_EXERCISE DESCRIPTION_.
Scan the listing below and copy every line holding "pixels".

_ENTRIES SHOWN_.
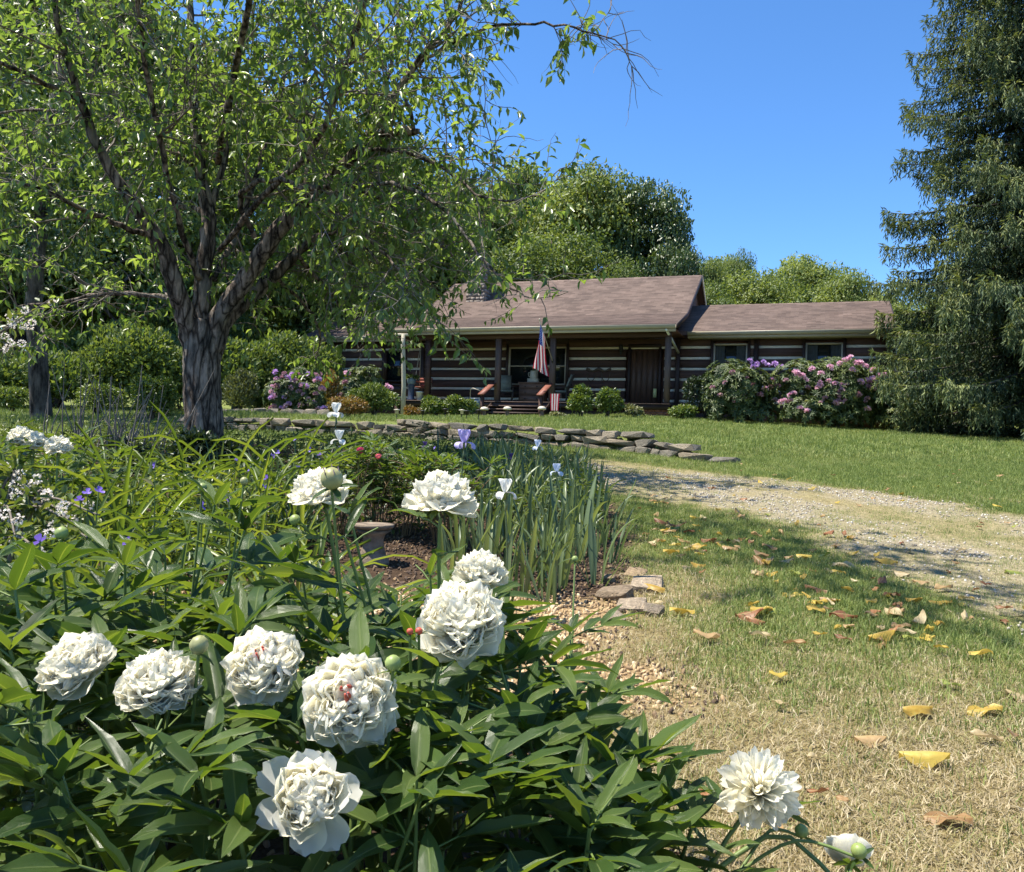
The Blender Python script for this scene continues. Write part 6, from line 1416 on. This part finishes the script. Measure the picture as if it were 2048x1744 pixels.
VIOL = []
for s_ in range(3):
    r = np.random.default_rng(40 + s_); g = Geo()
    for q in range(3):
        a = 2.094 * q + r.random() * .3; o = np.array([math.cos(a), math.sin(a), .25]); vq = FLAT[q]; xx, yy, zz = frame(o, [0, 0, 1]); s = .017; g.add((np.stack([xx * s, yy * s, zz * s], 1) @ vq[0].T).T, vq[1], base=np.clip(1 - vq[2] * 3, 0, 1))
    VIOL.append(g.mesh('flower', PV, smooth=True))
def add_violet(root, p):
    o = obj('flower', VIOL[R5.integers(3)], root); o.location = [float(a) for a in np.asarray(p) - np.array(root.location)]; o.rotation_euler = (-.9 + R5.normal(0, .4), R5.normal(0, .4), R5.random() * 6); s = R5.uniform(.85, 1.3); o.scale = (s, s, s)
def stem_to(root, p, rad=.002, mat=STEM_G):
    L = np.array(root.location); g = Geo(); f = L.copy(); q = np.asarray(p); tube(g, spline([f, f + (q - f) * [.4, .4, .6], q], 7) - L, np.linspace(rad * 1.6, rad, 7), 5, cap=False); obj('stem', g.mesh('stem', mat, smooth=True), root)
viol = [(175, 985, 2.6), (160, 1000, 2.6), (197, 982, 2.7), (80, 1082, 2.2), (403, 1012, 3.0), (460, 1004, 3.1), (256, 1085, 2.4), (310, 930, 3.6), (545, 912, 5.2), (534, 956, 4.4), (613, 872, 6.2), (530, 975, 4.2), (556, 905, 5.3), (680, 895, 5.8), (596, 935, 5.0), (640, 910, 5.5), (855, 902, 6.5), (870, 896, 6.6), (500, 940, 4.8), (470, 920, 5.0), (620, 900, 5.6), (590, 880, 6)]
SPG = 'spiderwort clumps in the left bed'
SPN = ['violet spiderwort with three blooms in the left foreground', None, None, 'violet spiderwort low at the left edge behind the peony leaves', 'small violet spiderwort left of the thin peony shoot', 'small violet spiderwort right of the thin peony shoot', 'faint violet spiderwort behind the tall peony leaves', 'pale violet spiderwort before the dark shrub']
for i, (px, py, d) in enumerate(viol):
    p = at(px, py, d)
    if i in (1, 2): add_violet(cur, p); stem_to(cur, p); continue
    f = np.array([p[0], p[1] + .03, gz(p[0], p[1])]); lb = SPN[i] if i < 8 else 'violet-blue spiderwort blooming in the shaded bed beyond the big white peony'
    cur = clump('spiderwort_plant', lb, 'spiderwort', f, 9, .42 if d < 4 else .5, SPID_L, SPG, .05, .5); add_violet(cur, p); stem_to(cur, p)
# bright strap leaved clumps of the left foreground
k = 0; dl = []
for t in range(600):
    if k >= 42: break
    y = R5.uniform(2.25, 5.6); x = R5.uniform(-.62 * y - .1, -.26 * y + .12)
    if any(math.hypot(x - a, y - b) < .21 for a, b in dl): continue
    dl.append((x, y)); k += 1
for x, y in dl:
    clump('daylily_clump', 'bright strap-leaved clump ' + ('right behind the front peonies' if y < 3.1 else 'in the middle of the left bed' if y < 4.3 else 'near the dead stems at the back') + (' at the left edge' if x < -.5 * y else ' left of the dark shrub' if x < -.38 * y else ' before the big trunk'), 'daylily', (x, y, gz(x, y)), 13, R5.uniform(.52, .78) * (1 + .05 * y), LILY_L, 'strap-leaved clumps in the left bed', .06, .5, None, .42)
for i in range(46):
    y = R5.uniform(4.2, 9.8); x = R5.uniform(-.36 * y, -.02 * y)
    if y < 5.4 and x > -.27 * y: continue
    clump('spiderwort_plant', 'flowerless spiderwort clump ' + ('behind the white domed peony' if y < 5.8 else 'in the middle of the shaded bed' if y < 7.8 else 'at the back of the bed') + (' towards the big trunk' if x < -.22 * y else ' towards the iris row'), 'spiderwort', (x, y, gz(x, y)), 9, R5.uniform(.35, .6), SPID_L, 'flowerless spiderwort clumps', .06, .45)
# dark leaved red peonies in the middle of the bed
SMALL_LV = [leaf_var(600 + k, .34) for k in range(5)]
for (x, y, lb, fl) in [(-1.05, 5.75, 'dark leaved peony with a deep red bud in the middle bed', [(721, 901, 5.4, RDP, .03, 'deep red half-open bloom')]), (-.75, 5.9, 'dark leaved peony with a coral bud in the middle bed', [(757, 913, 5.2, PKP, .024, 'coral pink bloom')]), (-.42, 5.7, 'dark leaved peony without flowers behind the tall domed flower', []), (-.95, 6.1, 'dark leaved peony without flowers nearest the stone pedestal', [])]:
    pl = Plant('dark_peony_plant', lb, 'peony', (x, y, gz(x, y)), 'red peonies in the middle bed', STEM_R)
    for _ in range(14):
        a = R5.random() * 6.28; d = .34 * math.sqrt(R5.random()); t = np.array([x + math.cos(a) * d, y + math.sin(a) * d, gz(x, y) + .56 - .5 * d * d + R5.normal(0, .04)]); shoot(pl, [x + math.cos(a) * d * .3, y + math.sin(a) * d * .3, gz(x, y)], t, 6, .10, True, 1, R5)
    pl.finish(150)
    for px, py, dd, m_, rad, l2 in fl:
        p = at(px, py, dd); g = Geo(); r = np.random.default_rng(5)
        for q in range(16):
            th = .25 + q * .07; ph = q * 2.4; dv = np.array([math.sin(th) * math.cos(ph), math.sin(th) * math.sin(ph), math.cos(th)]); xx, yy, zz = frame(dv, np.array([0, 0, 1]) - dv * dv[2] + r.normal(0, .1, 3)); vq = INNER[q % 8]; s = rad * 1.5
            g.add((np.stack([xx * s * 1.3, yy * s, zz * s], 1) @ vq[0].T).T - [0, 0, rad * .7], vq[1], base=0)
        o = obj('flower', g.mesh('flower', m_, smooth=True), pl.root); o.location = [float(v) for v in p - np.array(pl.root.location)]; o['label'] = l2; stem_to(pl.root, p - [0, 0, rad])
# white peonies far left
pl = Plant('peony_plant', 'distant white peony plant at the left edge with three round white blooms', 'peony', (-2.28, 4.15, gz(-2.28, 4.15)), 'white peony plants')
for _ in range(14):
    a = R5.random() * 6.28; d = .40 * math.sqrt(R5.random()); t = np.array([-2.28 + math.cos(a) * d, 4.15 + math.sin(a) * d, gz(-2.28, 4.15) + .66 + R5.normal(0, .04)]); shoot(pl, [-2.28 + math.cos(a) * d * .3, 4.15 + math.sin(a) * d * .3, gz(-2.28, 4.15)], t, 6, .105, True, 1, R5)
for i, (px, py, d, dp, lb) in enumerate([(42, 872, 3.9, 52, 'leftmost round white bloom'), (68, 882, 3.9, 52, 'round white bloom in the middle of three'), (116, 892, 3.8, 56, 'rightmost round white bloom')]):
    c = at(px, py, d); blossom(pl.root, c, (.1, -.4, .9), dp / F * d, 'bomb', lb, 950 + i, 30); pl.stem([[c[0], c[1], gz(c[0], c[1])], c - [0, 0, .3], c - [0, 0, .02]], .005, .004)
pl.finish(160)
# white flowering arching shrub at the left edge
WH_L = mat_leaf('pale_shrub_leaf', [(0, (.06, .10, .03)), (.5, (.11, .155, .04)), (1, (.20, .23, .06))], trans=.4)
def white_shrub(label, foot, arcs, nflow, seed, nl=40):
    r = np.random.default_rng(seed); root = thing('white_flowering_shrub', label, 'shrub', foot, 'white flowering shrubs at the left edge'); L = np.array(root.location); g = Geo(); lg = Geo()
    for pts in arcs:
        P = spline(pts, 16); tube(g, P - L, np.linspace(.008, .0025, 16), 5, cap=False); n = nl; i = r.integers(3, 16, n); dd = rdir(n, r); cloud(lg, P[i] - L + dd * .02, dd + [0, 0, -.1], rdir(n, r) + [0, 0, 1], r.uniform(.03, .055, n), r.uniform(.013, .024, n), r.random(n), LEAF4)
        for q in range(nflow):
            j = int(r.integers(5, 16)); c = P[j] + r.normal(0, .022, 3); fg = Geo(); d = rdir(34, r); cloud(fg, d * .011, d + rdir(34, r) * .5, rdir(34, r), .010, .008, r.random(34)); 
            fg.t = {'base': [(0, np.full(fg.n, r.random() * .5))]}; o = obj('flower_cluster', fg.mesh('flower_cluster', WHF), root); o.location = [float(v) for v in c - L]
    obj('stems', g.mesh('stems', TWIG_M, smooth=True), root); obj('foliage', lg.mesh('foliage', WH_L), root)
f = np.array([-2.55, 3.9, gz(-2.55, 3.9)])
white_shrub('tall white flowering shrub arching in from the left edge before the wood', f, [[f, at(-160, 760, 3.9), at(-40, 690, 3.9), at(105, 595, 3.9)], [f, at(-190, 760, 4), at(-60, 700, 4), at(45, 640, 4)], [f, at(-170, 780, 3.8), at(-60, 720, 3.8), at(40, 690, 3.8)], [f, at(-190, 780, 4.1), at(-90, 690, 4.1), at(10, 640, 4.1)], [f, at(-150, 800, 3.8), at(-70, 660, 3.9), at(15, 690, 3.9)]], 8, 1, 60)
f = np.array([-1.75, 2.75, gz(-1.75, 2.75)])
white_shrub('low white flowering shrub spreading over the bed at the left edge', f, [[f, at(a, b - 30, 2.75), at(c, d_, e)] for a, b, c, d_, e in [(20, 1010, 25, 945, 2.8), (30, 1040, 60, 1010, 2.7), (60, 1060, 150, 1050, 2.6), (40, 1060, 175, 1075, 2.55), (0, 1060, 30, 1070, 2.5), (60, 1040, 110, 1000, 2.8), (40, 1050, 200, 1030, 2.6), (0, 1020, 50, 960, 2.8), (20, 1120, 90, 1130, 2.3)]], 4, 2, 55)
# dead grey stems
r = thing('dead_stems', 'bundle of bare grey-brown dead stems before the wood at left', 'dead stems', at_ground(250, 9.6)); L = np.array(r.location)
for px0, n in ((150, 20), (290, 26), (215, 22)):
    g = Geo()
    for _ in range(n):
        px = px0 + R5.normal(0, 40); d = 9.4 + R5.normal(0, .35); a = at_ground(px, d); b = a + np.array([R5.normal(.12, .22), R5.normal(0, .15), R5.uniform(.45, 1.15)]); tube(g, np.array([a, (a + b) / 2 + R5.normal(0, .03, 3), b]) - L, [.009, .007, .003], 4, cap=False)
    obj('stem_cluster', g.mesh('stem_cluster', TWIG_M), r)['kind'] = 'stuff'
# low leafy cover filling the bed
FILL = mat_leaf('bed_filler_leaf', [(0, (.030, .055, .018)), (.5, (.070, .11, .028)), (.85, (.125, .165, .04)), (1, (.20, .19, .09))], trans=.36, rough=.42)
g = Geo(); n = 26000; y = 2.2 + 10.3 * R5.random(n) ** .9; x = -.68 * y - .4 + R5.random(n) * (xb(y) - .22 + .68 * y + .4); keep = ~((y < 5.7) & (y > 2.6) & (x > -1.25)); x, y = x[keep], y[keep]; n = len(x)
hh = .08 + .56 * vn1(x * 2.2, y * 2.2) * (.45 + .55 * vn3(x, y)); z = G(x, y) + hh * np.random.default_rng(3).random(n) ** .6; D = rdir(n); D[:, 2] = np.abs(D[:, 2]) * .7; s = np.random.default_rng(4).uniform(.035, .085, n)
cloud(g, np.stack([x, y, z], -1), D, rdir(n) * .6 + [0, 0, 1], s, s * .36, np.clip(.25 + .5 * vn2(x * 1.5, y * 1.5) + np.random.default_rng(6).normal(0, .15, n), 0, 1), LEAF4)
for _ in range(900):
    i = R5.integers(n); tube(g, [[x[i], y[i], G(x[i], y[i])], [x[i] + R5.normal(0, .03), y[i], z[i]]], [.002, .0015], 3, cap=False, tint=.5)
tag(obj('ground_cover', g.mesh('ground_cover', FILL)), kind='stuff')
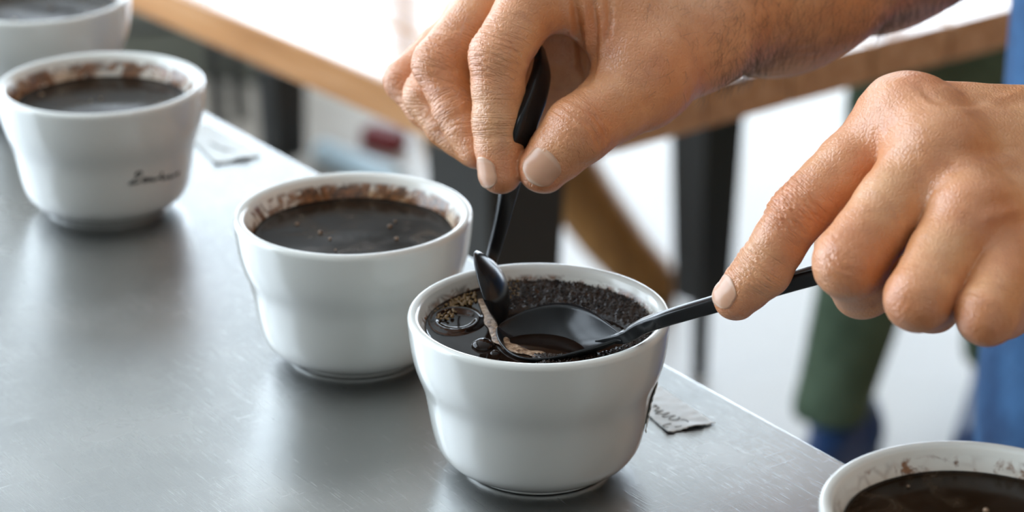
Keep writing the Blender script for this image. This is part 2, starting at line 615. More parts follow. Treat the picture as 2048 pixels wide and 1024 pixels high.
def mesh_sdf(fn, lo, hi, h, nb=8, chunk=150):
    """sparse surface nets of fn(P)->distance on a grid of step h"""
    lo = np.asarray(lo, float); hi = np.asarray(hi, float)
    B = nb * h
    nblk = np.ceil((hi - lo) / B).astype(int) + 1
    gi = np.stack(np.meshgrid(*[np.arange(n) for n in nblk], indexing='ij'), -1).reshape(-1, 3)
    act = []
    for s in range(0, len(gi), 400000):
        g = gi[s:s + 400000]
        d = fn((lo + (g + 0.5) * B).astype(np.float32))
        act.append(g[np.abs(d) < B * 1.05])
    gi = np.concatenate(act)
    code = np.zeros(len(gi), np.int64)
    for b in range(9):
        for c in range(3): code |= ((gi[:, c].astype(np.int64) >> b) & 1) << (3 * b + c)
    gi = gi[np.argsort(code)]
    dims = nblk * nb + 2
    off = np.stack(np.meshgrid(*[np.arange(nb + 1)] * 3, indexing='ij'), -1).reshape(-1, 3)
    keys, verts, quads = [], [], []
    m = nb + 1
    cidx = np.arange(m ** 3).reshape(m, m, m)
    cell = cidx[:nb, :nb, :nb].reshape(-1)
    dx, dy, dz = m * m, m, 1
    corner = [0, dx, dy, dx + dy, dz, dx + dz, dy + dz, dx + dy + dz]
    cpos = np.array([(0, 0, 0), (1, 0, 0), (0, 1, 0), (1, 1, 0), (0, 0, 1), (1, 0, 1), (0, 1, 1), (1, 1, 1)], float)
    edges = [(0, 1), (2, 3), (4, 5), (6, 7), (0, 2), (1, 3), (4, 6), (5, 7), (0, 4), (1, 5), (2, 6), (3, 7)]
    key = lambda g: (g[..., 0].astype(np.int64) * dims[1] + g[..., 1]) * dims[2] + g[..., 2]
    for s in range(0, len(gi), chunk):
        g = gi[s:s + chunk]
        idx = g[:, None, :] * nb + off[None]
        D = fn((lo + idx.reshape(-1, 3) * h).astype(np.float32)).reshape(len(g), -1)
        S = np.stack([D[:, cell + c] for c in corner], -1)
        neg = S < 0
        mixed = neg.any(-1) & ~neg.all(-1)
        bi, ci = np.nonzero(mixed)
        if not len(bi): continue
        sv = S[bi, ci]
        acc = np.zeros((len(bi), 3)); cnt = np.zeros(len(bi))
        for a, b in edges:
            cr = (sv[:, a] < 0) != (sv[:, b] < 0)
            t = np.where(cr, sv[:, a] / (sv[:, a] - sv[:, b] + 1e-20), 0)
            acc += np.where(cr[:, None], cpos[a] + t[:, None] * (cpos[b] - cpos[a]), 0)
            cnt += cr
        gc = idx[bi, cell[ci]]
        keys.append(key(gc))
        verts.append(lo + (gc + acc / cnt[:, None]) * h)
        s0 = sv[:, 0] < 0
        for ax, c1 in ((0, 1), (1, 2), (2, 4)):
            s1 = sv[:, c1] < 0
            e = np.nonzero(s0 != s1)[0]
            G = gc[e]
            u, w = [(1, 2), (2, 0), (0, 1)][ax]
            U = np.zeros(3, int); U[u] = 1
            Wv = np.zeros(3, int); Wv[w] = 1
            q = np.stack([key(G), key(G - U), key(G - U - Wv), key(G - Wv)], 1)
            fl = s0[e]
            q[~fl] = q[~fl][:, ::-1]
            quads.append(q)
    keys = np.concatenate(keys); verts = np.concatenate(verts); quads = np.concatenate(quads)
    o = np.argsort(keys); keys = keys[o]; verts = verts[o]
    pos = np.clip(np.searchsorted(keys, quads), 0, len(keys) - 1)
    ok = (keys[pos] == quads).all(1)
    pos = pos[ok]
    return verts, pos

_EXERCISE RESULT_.
The Blender Python script for this scene continues. Write part 6, from line 1416 on. This part finishes the script. Measure the picture as if it were 2048x1744 pixels.
Keep writing the Blender script for this image. This is part 2, starting at line 615. More parts follow. Treat the picture as 2048 pixels wide and 1024 pixels high.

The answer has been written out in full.